§ Description of the task:
Print all the data, keeping every line exactly as it is.

#####

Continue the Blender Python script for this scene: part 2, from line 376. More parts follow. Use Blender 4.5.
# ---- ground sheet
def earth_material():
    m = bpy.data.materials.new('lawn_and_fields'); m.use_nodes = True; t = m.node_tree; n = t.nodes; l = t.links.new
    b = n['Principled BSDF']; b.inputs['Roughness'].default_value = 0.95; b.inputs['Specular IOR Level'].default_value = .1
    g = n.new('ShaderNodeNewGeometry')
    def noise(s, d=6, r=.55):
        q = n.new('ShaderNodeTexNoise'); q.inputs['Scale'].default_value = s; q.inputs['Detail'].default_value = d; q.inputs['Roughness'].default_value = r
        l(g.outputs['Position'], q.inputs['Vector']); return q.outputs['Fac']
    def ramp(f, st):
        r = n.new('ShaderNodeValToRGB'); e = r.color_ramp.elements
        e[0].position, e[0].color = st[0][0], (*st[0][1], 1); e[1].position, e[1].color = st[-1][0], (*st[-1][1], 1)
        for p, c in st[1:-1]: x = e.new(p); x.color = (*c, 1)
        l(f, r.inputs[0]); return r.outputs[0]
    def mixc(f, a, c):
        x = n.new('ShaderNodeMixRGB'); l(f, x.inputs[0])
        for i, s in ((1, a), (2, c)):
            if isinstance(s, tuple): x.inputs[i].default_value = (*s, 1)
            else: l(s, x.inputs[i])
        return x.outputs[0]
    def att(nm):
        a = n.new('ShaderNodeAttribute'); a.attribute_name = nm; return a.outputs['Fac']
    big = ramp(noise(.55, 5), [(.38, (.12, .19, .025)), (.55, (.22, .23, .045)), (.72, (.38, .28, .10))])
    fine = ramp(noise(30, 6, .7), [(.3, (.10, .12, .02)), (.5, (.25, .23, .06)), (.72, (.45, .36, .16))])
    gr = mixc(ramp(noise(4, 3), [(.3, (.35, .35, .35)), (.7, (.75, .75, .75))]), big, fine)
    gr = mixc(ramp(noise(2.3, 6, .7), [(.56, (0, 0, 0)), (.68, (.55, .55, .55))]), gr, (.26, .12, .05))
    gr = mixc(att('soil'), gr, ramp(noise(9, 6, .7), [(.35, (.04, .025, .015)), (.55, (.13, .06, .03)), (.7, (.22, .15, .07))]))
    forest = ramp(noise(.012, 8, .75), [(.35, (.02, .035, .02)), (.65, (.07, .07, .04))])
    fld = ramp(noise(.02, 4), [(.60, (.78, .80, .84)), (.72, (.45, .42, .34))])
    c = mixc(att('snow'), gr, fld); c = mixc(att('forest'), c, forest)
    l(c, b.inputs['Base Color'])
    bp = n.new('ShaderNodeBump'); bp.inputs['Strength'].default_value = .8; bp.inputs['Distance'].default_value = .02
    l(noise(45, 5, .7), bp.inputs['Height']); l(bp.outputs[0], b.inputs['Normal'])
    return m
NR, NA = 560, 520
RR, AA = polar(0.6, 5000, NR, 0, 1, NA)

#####

§ Solution for this task:
Continue the Blender Python script for this scene: part 2, from line 376. More parts follow. Use Blender 4.5.
# ---- ground sheet
def earth_material():
    m = bpy.data.materials.new('lawn_and_fields'); m.use_nodes = True; t = m.node_tree; n = t.nodes; l = t.links.new
    b = n['Principled BSDF']; b.inputs['Roughness'].default_value = 0.95; b.inputs['Specular IOR Level'].default_value = .1
    g = n.new('ShaderNodeNewGeometry')
    def noise(s, d=6, r=.55):
        q = n.new('ShaderNodeTexNoise'); q.inputs['Scale'].default_value = s; q.inputs['Detail'].default_value = d; q.inputs['Roughness'].default_value = r
        l(g.outputs['Position'], q.inputs['Vector']); return q.outputs['Fac']
    def ramp(f, st):
        r = n.new('ShaderNodeValToRGB'); e = r.color_ramp.elements
        e[0].position, e[0].color = st[0][0], (*st[0][1], 1); e[1].position, e[1].color = st[-1][0], (*st[-1][1], 1)
        for p, c in st[1:-1]: x = e.new(p); x.color = (*c, 1)
        l(f, r.inputs[0]); return r.outputs[0]
    def mixc(f, a, c):
        x = n.new('ShaderNodeMixRGB'); l(f, x.inputs[0])
        for i, s in ((1, a), (2, c)):
            if isinstance(s, tuple): x.inputs[i].default_value = (*s, 1)
            else: l(s, x.inputs[i])
        return x.outputs[0]
    def att(nm):
        a = n.new('ShaderNodeAttribute'); a.attribute_name = nm; return a.outputs['Fac']
    big = ramp(noise(.55, 5), [(.38, (.12, .19, .025)), (.55, (.22, .23, .045)), (.72, (.38, .28, .10))])
    fine = ramp(noise(30, 6, .7), [(.3, (.10, .12, .02)), (.5, (.25, .23, .06)), (.72, (.45, .36, .16))])
    gr = mixc(ramp(noise(4, 3), [(.3, (.35, .35, .35)), (.7, (.75, .75, .75))]), big, fine)
    gr = mixc(ramp(noise(2.3, 6, .7), [(.56, (0, 0, 0)), (.68, (.55, .55, .55))]), gr, (.26, .12, .05))
    gr = mixc(att('soil'), gr, ramp(noise(9, 6, .7), [(.35, (.04, .025, .015)), (.55, (.13, .06, .03)), (.7, (.22, .15, .07))]))
    forest = ramp(noise(.012, 8, .75), [(.35, (.02, .035, .02)), (.65, (.07, .07, .04))])
    fld = ramp(noise(.02, 4), [(.60, (.78, .80, .84)), (.72, (.45, .42, .34))])
    c = mixc(att('snow'), gr, fld); c = mixc(att('forest'), c, forest)
    l(c, b.inputs['Base Color'])
    bp = n.new('ShaderNodeBump'); bp.inputs['Strength'].default_value = .8; bp.inputs['Distance'].default_value = .02
    l(noise(45, 5, .7), bp.inputs['Height']); l(bp.outputs[0], b.inputs['Normal'])
    return m
NR, NA = 560, 520
RR, AA = polar(0.6, 5000, NR, 0, 1, NA)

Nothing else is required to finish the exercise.